▸ **Stated problem**
From the entries that follow, pick out all lines holding "script".

[Stored dataset items]
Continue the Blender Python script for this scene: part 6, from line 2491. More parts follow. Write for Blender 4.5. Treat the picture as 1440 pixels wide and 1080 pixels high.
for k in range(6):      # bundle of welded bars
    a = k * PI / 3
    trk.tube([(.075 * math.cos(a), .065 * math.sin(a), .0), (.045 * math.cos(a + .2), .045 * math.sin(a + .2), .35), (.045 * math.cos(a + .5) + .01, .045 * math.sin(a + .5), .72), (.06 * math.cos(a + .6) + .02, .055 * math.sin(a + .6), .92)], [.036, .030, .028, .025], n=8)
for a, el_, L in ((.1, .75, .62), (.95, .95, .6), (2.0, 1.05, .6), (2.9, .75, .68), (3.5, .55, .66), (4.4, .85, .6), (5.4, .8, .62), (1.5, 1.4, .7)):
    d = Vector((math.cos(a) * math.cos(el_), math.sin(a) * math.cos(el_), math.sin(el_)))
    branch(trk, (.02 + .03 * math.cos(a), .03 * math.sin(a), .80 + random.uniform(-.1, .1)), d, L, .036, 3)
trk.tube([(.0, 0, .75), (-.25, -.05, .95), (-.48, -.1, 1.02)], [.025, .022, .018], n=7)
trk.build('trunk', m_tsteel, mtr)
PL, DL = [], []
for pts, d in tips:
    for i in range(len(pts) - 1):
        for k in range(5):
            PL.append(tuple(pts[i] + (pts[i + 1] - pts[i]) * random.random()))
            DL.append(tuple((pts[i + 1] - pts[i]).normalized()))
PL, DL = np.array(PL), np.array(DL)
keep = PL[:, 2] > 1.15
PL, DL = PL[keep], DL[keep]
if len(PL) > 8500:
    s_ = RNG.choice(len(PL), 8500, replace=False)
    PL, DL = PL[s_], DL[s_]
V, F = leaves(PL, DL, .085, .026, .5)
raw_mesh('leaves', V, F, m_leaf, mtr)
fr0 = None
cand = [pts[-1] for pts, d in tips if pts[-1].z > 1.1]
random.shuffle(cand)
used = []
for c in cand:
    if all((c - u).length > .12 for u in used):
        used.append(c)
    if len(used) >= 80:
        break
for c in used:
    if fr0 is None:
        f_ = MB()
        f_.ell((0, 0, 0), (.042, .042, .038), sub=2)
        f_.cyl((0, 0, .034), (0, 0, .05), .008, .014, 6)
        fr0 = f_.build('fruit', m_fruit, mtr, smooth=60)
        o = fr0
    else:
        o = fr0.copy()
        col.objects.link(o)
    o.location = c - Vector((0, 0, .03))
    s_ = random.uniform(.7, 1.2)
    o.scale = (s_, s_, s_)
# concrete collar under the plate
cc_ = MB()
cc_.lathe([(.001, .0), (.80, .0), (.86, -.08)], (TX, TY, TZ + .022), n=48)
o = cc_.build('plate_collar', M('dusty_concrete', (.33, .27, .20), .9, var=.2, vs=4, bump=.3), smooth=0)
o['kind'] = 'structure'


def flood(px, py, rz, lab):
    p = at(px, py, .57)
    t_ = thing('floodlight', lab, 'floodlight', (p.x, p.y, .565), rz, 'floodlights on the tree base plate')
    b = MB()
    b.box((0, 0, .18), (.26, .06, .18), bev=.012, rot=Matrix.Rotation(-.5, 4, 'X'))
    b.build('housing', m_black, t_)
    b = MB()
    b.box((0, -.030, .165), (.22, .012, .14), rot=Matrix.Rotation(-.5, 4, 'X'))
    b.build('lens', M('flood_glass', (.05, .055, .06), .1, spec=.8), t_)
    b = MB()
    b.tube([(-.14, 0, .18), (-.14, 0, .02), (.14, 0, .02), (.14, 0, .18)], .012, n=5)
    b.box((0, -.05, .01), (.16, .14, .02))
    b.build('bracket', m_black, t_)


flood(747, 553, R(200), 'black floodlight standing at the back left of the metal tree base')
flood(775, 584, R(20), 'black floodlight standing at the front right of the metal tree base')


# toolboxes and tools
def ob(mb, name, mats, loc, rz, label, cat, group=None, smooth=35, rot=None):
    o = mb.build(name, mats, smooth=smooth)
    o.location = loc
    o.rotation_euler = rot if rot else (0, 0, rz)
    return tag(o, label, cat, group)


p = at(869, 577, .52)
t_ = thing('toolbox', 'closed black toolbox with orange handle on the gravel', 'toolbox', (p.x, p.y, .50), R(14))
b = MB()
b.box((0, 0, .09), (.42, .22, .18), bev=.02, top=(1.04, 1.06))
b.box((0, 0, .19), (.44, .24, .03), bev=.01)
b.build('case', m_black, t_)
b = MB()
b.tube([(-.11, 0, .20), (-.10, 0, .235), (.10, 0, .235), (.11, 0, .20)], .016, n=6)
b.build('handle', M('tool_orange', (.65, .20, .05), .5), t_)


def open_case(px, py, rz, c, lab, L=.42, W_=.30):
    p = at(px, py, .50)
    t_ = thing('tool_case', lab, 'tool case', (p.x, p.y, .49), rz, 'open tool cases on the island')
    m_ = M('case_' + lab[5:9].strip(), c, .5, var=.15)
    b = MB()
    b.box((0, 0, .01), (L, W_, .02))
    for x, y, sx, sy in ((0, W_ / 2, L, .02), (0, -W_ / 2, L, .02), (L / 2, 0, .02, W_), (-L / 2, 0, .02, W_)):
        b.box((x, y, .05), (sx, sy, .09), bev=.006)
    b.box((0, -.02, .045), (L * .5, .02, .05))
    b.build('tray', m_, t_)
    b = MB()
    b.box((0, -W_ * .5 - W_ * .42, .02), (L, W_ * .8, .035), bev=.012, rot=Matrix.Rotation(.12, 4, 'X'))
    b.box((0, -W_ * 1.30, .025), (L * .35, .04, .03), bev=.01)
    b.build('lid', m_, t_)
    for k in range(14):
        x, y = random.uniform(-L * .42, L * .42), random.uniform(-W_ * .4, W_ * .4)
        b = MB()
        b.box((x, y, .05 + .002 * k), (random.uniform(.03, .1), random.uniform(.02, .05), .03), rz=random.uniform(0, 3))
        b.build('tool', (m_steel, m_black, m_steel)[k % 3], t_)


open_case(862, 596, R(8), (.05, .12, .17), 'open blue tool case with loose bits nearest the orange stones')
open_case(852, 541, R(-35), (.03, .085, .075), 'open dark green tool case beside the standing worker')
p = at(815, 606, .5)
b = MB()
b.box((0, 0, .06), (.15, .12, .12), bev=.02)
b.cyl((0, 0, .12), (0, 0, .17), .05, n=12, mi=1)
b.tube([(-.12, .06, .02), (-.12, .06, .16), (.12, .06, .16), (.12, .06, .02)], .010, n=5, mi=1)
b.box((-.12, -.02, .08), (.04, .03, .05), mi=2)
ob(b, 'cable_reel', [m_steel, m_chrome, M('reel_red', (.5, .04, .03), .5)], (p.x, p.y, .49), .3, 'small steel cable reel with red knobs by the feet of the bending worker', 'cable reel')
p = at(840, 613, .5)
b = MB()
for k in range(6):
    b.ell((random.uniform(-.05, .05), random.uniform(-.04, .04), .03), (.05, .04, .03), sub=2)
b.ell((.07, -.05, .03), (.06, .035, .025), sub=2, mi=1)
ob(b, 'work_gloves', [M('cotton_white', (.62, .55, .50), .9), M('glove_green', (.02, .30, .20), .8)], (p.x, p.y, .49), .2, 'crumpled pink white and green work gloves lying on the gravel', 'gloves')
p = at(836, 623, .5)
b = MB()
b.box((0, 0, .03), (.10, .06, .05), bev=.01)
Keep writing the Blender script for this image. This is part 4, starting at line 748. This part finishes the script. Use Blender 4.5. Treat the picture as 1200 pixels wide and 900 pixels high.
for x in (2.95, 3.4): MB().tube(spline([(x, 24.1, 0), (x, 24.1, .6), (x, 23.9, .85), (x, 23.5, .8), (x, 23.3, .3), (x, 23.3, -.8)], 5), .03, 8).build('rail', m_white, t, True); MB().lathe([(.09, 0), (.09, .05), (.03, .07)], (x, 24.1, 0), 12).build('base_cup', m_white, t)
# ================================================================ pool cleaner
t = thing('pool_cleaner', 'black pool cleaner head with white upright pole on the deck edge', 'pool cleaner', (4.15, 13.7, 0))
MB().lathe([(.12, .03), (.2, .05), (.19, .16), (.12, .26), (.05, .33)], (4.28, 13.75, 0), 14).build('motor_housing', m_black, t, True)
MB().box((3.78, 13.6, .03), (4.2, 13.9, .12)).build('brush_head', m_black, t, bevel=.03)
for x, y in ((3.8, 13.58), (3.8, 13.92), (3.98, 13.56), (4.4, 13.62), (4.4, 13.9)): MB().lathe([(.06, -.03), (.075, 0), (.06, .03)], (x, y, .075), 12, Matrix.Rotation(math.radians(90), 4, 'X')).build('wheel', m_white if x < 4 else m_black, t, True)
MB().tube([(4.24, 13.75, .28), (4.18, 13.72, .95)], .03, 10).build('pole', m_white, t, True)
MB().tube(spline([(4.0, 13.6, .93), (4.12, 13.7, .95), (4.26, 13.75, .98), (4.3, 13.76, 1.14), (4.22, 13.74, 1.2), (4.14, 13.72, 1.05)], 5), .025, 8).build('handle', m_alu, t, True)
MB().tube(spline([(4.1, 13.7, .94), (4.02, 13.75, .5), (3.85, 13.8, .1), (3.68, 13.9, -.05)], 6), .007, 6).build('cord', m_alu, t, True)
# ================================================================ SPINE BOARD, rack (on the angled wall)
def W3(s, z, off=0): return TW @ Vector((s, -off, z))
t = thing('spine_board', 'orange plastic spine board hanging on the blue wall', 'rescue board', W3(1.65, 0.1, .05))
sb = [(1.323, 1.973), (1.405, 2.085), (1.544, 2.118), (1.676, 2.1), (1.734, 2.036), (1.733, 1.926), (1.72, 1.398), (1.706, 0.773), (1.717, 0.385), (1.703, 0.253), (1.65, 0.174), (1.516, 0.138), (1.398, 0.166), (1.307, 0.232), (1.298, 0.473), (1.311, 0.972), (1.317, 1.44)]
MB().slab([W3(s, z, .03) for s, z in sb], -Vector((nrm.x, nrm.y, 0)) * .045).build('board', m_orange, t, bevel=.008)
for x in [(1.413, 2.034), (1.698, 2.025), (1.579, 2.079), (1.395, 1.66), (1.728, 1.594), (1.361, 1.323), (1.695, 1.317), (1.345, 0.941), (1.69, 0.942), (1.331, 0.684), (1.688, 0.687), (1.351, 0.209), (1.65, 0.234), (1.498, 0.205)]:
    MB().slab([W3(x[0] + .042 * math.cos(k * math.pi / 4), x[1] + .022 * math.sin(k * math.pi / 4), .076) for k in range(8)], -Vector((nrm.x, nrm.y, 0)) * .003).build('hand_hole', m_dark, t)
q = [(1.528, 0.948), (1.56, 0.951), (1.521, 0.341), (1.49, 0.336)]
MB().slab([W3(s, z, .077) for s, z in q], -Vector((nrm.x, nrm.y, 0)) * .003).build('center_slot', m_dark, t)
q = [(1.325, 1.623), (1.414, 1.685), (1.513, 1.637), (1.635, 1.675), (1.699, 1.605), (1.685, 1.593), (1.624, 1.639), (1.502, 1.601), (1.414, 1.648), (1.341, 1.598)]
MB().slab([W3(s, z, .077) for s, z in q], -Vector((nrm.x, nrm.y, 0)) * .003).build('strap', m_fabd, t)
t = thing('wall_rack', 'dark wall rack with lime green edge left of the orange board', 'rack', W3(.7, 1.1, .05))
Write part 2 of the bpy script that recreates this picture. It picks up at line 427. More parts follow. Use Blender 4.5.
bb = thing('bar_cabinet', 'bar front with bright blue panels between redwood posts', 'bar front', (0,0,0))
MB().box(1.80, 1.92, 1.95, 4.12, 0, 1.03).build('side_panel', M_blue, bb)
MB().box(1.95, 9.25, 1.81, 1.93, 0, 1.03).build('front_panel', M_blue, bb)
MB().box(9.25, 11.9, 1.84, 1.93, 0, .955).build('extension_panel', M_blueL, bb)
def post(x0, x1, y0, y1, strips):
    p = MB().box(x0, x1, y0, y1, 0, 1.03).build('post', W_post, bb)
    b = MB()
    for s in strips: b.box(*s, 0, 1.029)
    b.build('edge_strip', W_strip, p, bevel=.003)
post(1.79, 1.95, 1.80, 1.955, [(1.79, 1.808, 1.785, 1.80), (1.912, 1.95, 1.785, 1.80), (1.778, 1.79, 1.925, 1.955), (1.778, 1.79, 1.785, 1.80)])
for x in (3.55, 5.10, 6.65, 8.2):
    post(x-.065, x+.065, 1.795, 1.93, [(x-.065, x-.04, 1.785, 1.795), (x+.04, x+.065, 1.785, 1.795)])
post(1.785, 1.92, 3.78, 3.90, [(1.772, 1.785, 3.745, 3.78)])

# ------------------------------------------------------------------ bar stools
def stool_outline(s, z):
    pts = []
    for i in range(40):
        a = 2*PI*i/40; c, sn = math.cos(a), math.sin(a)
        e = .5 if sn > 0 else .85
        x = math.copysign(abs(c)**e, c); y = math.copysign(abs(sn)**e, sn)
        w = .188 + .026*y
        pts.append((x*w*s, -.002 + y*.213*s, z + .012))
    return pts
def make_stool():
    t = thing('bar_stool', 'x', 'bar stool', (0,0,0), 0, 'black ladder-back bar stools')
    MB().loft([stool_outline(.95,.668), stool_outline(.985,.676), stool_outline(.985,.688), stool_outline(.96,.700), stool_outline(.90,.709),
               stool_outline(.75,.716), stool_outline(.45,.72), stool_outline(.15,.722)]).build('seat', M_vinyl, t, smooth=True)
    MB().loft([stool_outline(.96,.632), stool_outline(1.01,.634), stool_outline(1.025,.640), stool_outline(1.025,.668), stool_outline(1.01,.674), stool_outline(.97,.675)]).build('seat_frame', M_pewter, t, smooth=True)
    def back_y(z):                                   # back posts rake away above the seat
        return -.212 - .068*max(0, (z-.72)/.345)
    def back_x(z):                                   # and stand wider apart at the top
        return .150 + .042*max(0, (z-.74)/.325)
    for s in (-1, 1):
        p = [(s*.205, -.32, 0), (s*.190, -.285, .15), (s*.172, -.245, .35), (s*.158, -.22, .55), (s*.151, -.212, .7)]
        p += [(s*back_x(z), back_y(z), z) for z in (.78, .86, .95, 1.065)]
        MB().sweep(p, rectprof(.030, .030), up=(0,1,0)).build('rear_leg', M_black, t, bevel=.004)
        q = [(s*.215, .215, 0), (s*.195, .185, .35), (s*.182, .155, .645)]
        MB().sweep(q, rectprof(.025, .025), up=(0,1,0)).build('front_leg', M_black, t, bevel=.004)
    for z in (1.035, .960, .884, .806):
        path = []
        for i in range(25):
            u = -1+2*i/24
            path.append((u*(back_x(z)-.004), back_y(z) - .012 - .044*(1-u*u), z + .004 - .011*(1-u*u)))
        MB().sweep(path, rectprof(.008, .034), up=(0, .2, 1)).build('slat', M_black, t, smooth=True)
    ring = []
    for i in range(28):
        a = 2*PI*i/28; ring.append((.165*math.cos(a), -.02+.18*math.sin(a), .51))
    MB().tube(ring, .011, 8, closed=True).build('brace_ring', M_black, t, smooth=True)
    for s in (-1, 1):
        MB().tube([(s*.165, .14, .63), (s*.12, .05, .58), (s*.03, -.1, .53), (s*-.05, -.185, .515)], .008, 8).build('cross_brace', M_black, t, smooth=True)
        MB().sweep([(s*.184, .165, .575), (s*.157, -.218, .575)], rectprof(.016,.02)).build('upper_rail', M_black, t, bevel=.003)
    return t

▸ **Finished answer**
Continue the Blender Python script for this scene: part 6, from line 2491. More parts follow. Write for Blender 4.5. Treat the picture as 1440 pixels wide and 1080 pixels high.
Keep writing the Blender script for this image. This is part 4, starting at line 748. This part finishes the script. Use Blender 4.5. Treat the picture as 1200 pixels wide and 900 pixels high.
Write part 2 of the bpy script that recreates this picture. It picks up at line 427. More parts follow. Use Blender 4.5.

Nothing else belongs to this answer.